NJ Woman Gets 95 Years in Prison for “Monstrous” Murder of Girlfriend
FREEHOLD — A Tinton Falls woman convicted of strangling her girlfriend to death after a failed shooting attempt months prior will not be eligible for parole until she is over 100 years old.
Jennifer Sweeney, 38, has received a combined 95-year sentence in state prison for the killing of 41-year-old Tyrita Julius. She must serve 85 percent of that time under the state's No Early Release Act.
The first attempted killing was in Union County in November 2015. Julius was driving with her teenage daughter when a barrage of gunfire passed through their vehicle.
Linden police arrived at the scene on Middlesex Street to find the vehicle had crashed into a utility pole near Julius's home. She had been shot eight times, while her daughter had been shot once.
Somehow, they both survived the shooting. But only a few months later, Julius's family would again fear the worst.
On March 9, 2016, her mother reported to police that Julius was missing. She said that Julius had been spending time with a friend in Tinton Falls.
Months later, investigators connected the shooting to Julius's disappearance.
They found her body on August 16, 2016, in the backyard of a home belonging to Long Branch resident Andre Harris. Julius had been wrapped in two garbage bags with the electrical cord used to strangle her still around her neck.
Prosecutors then charged Harris and Sweeney with conspiring to kill Julius.

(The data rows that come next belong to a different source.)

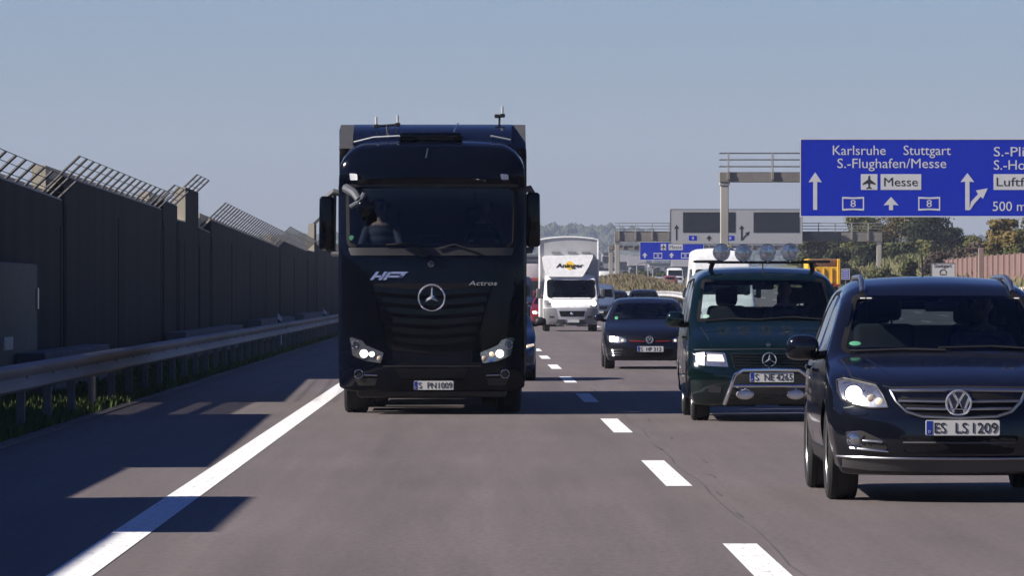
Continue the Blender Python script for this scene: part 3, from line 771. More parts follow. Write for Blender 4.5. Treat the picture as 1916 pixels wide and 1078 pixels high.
def plinth(px0, px1, top, x=-6.75, label=''):
    y0, y1 = -x * F / (VX - px0), -x * F / (VX - px1); z = H - (top - VY) * y0 / F
    b = NB(); box(b, (0, (y1 - y0) / 2, z / 2), (.45, y1 - y0, z), .02, 1); o = obj('concrete_plinth', b, M_PLINTH, smooth=False); o.location = (x, y0, 0)
    setp(o, label, 'plinth', 'plinths at the foot of the noise wall')
plinth(58, 182, 661, label='low concrete plinth behind the barrier nearest the grey door')
plinth(330, 440, 622, label='low concrete plinth below the tall pier')
plinth(476, 540, 599, label='low concrete plinth behind the nearer marker post')
plinth(558, 606, 588, label='small low plinth just before the farther marker post')
t = thing('steel_door', 'grey steel door leaf set on the wall at the left edge', 'door', (-7.02, 83.5, 0))
b = NB(); box(b, (-.12, 4.6, 1.0), (.30, 9.2, 2.0), .02, 1); obj('leaf', b, mat('door_grey', (.065, .062, .055), .7, var=.2), t, smooth=False)
b = NB(); box(b, (.05, 9.0, 1.45), (.04, .12, .34), .01, 1); obj('handle_plate', b, M_SATIN, t)
b = NB(); box(b, (0, 0, 0), (.025, 1.6, .19), .006, 1); o = obj('blank_sign', b, mat('sign_white', (.6, .6, .6), .5)); o.location = (-6.83, 84.95, .80); setp(o, 'small blank white plate fixed low on the wall at the left edge', 'sign')
def marker_post(px, label):
    Y = 5.35 * F / (VX - px); t = thing('marker_post', label, 'marker post', (-5.35, Y, 0), 0, 'marker posts behind the barrier')
    b = NB(); prism(b, [(-.06, 0), (.06, 0), (.06, .86), (-.06, .98)], -.05, .05); obj('post', b, mat('post_white', (.62, .62, .62), .5), t, smooth=False)
    b = NB(); prism(b, [(-.062, .60), (.062, .52), (.062, .74), (-.062, .82)], -.052, .052); obj('black_band', b, M_INK, t, smooth=False)
    b = NB(); box(b, (0, -.054, .68), (.05, .01, .12), .004, 1); obj('reflector', b, M_CHROME, t)
    return t
marker_post(524, 'white marker post with black band, the nearer of two behind the barrier')
marker_post(608, 'white marker post with black band, the one close beside the truck')

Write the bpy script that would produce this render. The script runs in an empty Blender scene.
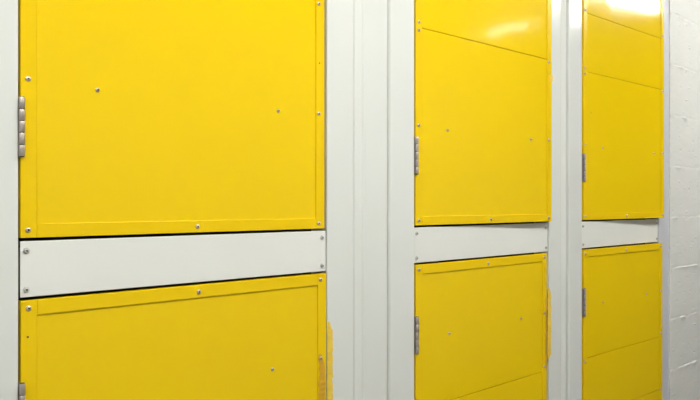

Harris pleaded guilty to carrying out the Nov. 2015 shooting and received a 16-year prison sentence. He testified against Sweeney at her trial last year.
Acting Monmouth County Prosecutor Lori Linskey called Sweeney's sentence fitting for her "genuinely monstrous crimes."
"This defendant’s actions were callous, calculated, and vicious, and ended the life of a woman beloved by her family and friends," Linskey said.